>> START Input data
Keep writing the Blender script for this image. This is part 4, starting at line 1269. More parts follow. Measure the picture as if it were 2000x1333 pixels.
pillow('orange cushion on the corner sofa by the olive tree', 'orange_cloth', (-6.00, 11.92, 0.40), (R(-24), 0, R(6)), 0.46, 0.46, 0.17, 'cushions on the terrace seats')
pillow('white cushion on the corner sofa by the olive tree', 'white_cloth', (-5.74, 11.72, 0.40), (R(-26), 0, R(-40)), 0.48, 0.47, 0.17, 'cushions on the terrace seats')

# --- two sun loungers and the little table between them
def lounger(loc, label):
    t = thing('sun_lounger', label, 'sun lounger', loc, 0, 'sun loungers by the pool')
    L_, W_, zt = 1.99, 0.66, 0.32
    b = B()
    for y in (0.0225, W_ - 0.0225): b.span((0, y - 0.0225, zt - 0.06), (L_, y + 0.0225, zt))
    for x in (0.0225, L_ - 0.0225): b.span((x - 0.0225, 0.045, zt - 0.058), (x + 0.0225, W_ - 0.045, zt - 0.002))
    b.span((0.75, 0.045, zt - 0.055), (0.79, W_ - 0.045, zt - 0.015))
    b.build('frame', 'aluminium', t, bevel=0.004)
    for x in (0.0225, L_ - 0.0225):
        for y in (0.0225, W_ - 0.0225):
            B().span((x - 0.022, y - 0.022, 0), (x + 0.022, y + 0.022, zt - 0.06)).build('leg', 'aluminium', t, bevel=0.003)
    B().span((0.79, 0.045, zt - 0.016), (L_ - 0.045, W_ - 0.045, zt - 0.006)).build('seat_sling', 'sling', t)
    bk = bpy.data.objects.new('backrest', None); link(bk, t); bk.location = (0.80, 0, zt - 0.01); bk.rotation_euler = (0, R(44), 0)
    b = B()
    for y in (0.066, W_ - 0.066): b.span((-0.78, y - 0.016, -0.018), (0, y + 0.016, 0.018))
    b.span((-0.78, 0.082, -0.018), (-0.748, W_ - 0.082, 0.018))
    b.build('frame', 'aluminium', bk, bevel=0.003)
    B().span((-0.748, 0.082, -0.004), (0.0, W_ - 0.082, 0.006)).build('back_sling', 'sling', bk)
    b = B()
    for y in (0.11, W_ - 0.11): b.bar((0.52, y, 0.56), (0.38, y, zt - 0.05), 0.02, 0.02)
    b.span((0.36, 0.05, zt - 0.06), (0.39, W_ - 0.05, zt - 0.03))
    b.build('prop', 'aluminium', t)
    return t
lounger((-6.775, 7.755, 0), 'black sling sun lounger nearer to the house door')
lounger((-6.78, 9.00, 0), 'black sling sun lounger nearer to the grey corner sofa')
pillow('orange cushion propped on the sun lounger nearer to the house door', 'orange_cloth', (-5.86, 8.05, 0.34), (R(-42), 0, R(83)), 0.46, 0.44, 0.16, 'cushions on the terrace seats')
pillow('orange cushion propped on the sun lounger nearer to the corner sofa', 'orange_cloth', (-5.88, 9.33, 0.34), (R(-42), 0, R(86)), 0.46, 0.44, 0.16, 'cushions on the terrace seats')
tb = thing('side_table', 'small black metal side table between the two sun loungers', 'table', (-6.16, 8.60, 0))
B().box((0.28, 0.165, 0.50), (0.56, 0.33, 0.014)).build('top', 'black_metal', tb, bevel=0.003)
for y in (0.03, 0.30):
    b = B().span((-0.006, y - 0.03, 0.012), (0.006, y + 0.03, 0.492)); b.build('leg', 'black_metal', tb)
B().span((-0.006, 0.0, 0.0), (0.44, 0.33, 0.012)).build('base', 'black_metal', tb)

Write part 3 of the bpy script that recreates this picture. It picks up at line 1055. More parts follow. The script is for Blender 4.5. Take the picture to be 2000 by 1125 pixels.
>> END Input data
Check each line above for the word "pixels", and copy the lines where it appears.

__Task response__:
Keep writing the Blender script for this image. This is part 4, starting at line 1269. More parts follow. Measure the picture as if it were 2000x1333 pixels.
Write part 3 of the bpy script that recreates this picture. It picks up at line 1055. More parts follow. The script is for Blender 4.5. Take the picture to be 2000 by 1125 pixels.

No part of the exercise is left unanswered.